Extract the complete listing and output it unchanged.
[START OF Supplied information]
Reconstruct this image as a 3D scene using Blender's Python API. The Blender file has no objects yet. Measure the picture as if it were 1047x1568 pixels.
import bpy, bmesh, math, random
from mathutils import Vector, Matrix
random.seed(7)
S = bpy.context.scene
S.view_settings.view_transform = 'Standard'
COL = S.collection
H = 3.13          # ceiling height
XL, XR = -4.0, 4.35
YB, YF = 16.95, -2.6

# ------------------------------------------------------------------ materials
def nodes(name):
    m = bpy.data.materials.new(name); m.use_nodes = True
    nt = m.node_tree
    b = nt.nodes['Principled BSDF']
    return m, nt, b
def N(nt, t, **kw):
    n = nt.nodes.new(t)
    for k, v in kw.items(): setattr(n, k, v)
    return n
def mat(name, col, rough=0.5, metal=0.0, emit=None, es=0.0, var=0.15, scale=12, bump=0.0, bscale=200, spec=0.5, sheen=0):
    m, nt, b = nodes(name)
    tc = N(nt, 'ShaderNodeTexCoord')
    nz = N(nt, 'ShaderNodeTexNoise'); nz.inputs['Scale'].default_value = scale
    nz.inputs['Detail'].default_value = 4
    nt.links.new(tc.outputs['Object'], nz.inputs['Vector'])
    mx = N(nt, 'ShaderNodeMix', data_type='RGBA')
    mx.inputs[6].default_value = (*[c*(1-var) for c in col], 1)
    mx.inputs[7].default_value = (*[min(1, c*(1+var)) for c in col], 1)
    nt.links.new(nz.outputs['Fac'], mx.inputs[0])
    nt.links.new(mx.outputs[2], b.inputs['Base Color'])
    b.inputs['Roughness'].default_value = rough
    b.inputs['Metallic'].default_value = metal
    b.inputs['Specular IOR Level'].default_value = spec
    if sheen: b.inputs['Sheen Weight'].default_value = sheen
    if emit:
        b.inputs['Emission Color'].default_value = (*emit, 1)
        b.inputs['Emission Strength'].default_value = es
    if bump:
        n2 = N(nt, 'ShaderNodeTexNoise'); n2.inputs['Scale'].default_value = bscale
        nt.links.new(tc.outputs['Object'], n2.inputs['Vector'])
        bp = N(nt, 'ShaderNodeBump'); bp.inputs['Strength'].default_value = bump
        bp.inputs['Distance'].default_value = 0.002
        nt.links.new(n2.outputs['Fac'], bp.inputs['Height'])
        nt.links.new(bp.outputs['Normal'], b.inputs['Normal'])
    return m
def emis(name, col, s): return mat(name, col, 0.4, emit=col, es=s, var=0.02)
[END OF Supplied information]
Response to this task:
Reconstruct this image as a 3D scene using Blender's Python API. The Blender file has no objects yet. Measure the picture as if it were 1047x1568 pixels.
import bpy, bmesh, math, random
from mathutils import Vector, Matrix
random.seed(7)
S = bpy.context.scene
S.view_settings.view_transform = 'Standard'
COL = S.collection
H = 3.13          # ceiling height
XL, XR = -4.0, 4.35
YB, YF = 16.95, -2.6

# ------------------------------------------------------------------ materials
def nodes(name):
    m = bpy.data.materials.new(name); m.use_nodes = True
    nt = m.node_tree
    b = nt.nodes['Principled BSDF']
    return m, nt, b
def N(nt, t, **kw):
    n = nt.nodes.new(t)
    for k, v in kw.items(): setattr(n, k, v)
    return n
def mat(name, col, rough=0.5, metal=0.0, emit=None, es=0.0, var=0.15, scale=12, bump=0.0, bscale=200, spec=0.5, sheen=0):
    m, nt, b = nodes(name)
    tc = N(nt, 'ShaderNodeTexCoord')
    nz = N(nt, 'ShaderNodeTexNoise'); nz.inputs['Scale'].default_value = scale
    nz.inputs['Detail'].default_value = 4
    nt.links.new(tc.outputs['Object'], nz.inputs['Vector'])
    mx = N(nt, 'ShaderNodeMix', data_type='RGBA')
    mx.inputs[6].default_value = (*[c*(1-var) for c in col], 1)
    mx.inputs[7].default_value = (*[min(1, c*(1+var)) for c in col], 1)
    nt.links.new(nz.outputs['Fac'], mx.inputs[0])
    nt.links.new(mx.outputs[2], b.inputs['Base Color'])
    b.inputs['Roughness'].default_value = rough
    b.inputs['Metallic'].default_value = metal
    b.inputs['Specular IOR Level'].default_value = spec
    if sheen: b.inputs['Sheen Weight'].default_value = sheen
    if emit:
        b.inputs['Emission Color'].default_value = (*emit, 1)
        b.inputs['Emission Strength'].default_value = es
    if bump:
        n2 = N(nt, 'ShaderNodeTexNoise'); n2.inputs['Scale'].default_value = bscale
        nt.links.new(tc.outputs['Object'], n2.inputs['Vector'])
        bp = N(nt, 'ShaderNodeBump'); bp.inputs['Strength'].default_value = bump
        bp.inputs['Distance'].default_value = 0.002
        nt.links.new(n2.outputs['Fac'], bp.inputs['Height'])
        nt.links.new(bp.outputs['Normal'], b.inputs['Normal'])
    return m
def emis(name, col, s): return mat(name, col, 0.4, emit=col, es=s, var=0.02)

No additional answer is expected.